Dunblane Massacre Remembered 20 Years Later: 16 Children, Teacher Killed In School Gym After Thomas Hamilton Fired 105 Shots Before Turning Gun On Self


Next week marks the 20th anniversary of the “deadliest firearms atrocity ever committed in the United Kingdom,” which killed 16 children and their teacher Gwen Mayor at Dunblane Primary School in Scotland, reported the Mirror. Head teacher Ron Taylor, 62, who was first to witness the aftermath of the school shooting, finally broke his silence to “describe the horrors.”

On the morning of March 13, 1996, it was reported that 43-year-old Thomas Hamilton of Stirling drove his white van five miles from his home to get to Dunblane Primary School, where he cut the telephone wires with a set of pliers. Shortly after entering the school’s gym with “four handguns and 743 rounds,” he opened fire at a class of 28 students, including Amy Hutchinson, who was 5-years-old at the time, and their PE teacher. Hutchinson stated that she “remembers my leg turning to jelly and falling to the floor and then dragging myself to the gym cupboard where there was other people.”

“I was very aware of the amount of blood everywhere and the crying and the pain that people were in. The adults that were in the PE cupboard were trying to hush me because they wouldn’t have known if he was still alive out in the gym hall or where he was going next.”

But unbeknownst to the shooting victims, the gunman had placed one of his handguns in his mouth and shot himself after firing 105 shots, which took three minutes, at the students, who were between the ages and 5 and 6, according to BBC News. The school shooter, who later died from his injuries, claimed the lives of 16 children and their teacher

However, Taylor stated that the aftermath “was unimaginably horrible to see children dying in front of you. I felt enormous guilt – more than a survivor’s guilt. It was my school, I felt violated.”

He said, “When I first burst into the gym that morning the sight was unimaginable. Hamilton was lying, still twitching. There was an incredible silence. The air was thick with smoke. And there was a group of children standing. The first thing we were able to do was to get them out of there.”

“I just couldn’t believe what I was seeing. It was unimaginably horrible. To see children dying in front of you. Seeing the staff tending to the injured, seeing the bodies of those who had died. Just at that moment the enormity of the event hit me – that moment has never left me. Dunblane was a tragedy for everyone involved.”

After the Dunblane massacre, the head teacher was unable to return to the school for a year, because he stated that “people couldn’t understand why I felt so guilty after the event because there is no way any of us could have anticipated what happened. There is no way we could have adequately prepared for what happened. But I felt I should have been able to do more and that guilt lives with me.”

Taylor continued, “At the behest of police we had to go back in the gym to try and confirm the identities of the ­children who had died. This was particularly difficult for me because these were Primary One children and I didn’t know many of them.”

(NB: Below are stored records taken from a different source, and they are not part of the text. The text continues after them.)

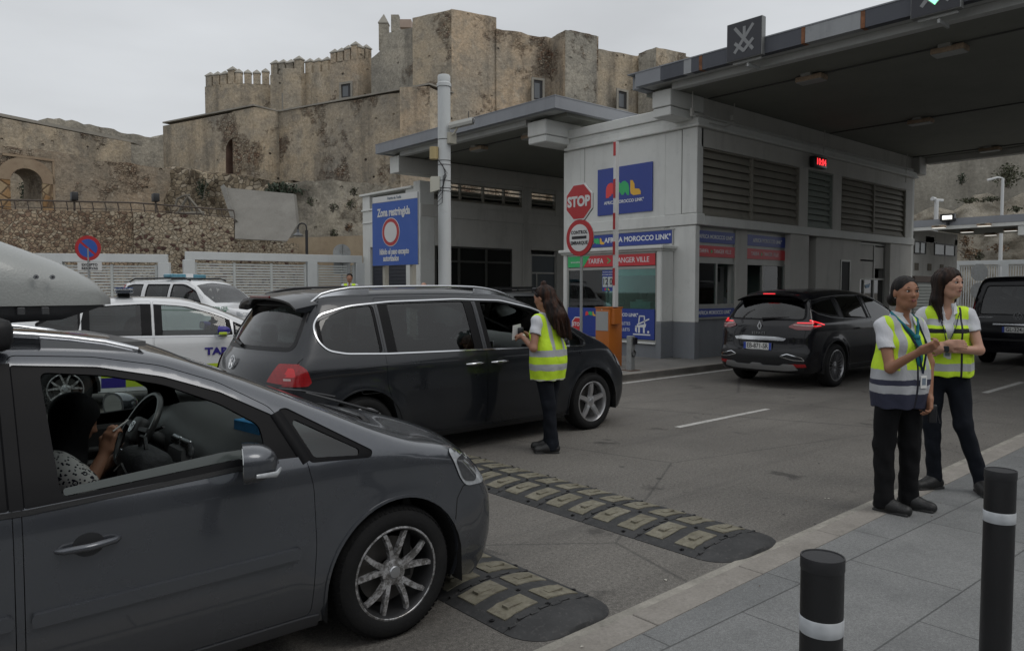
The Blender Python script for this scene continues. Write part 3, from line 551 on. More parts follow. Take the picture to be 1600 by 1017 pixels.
# ================================================================== SIGNS ON THE BUILDINGS
UF=(0,-1,0); US=(1,0,0); VZ=(0,0,1)
def shape(name,m,parent,polys,o,u,v,depth=0.006,off=0.0):
    w=Vector(u).cross(Vector(v)); o2=Vector(o)+w*(off+depth); b=MB()
    for p in polys: b.prism(p,o2,u,v,depth)
    return b.build(name,m,parent)
def arc(cx,cy,r,a0,a1,n=8,ry=None): return circ(n,r,cx,cy,a0,a1,ry) if a1>a0 else circ(n,r,cx,cy,a1,a0,ry)[::-1]
def aml(parent,o,u,v,h,white=False,hide_a=False):
    sx=h*0.88; ms=[WLET]*3 if white else [LOGOR,GRN,YEL]
    A_=[(0,0),(0,.52)]+[(.48-.48*math.cos(R(t)),.52+.48*math.sin(R(t))) for t in range(15,90,15)]+[(.62,1.0),(.95,.62),(1.0,0.2),(.78,.12),(.62,.3),(.5,.1),(.38,.12),(.3,.02)]
    M_=[(0,.95),(.25,1.0),(.42,.86),(.62,1.0),(.85,1.0),(1.15,.8),(1.25,.5),(1.25,.05),(1.08,.05),(.85,.3),(.7,.1),(.52,.1),(.3,.35),(.1,.2),(0,.35)]
    L_=[(0,1.0),(.22,.98),(.4,.72),(.42,.42),(.82,.38),(1.0,.2),(1.0,0),(.3,0),(.05,.12),(0,.3)]
    for k,(P,dx) in enumerate(((A_,0),(M_,1.06),(L_,2.42))):
        if hide_a and k==0: continue
        shape('logo_mark',ms[k],parent,[[((p[0]+dx)*sx,p[1]*h) for p in P]],o,u,v,0.004)
    return sx*3.42
def sign(lab,cat='sign',name='sign',group=None,loc=(0,0,0)): return empty(name,loc,0,lab,cat,group)
X0=13.938
s=sign('large blue square sign with red, green and amber logo on the white front wall')
put('panel',BLUE,s,[(X0-0.02,X0,11.04,12.74,3.47,4.60)],0.003)
aml(s,(X0-0.02,12.46,3.88),UF,VZ,0.36); text('lettering','AFRICA MOROCCO LINK°',(X0-0.02,11.90,3.76),UF,VZ,0.105,WLET,s,bold=0.0025)
s=sign('long blue name strip with white lettering above the booth window')
put('panel',BLUE,s,[(X0-0.02,X0,10.47,13.2,2.70,3.0)],0.003); put('strip_frame',ALU,s,[(X0-0.03,X0-0.0,10.40,13.24,3.003,3.03),(X0-0.03,X0,10.43,10.467,2.66,3.0)])
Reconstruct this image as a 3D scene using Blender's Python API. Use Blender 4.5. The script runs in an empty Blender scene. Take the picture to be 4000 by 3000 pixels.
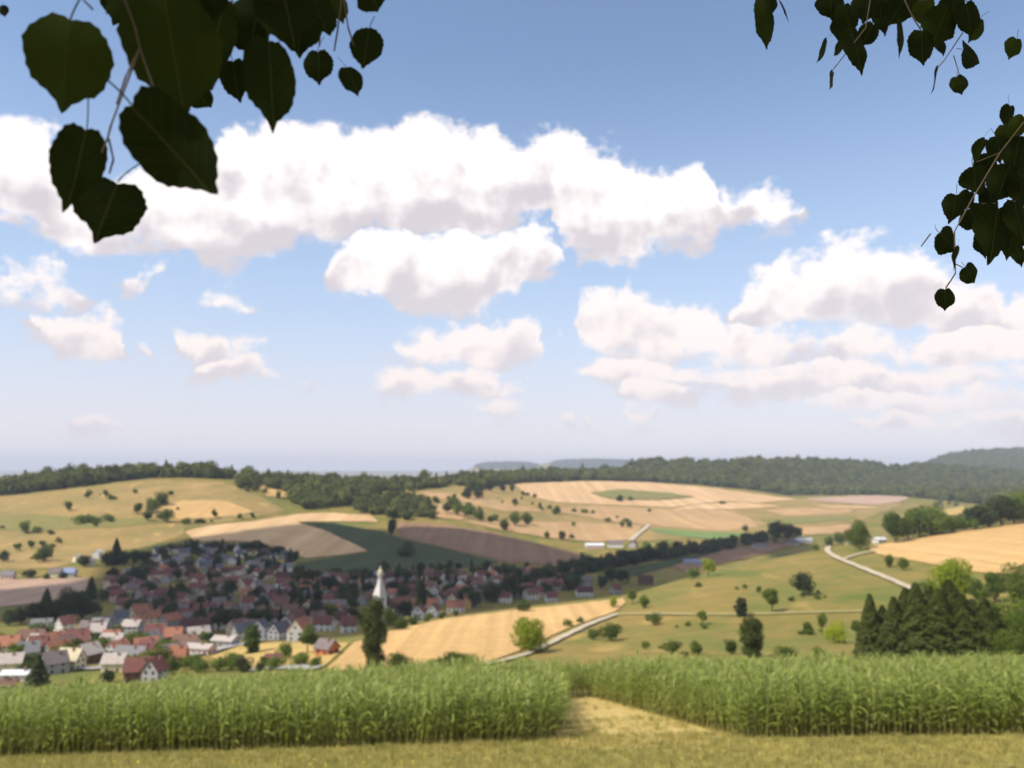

Although the school shooting occurred 20 years ago, the families of the victims remember the tragedy, including Isabel Wilson, whose daughter, Mhairi MacBeath, 5, was amongst the 16 children who were killed. She said she remembers several parents running towards the school, screaming that there was a gunman in the building.

At that moment, Wilson panicked, but there was nothing she could do, as the parents of the slain children were not allowed inside of the building. However, hours later, Wilson was notified that there was a shooting at Dunblane Primary School and that her daughter did not survive the attack.

The Dunblane Primary School shooting is believed to be unprovoked, but police officials stated that Hamilton had a suspicious past. In 1974, Hamilton was asked to leave his position as an assistant leader of his local Boy Scouts club after several reports of suspicious behavior. Sources say that Hamilton allegedly forced young boys to “engaged in perverted activities and paid them to keep quiet.”

He later tried to get “back into the organization” but was denied. Hamilton lived a reclusive lifestyle and was unable to gain close relationships with adults of both sexes, who described him as “deceitful, intolerant and suffering from delusions of grandeur.” It is unclear if his troubled past was the cause of the deadly shooting, but the family of the victims are still angry 20 years later.

Alison Ross stated that she will never know what it’s like to grow up with her sister Joanna, who was killed by Hamilton, and said that it is “a bit hard to accept.” She went on to say that her “first memory of being told was when I was about six or seven. I remember mum kind of sitting down and telling me this is what had happened. Because for so long I wasn’t sure who these pictures of this girl were in my living room. I thought it was me.”

She added that the Dunblane massacre is now “part of UK history and it must be remembered.”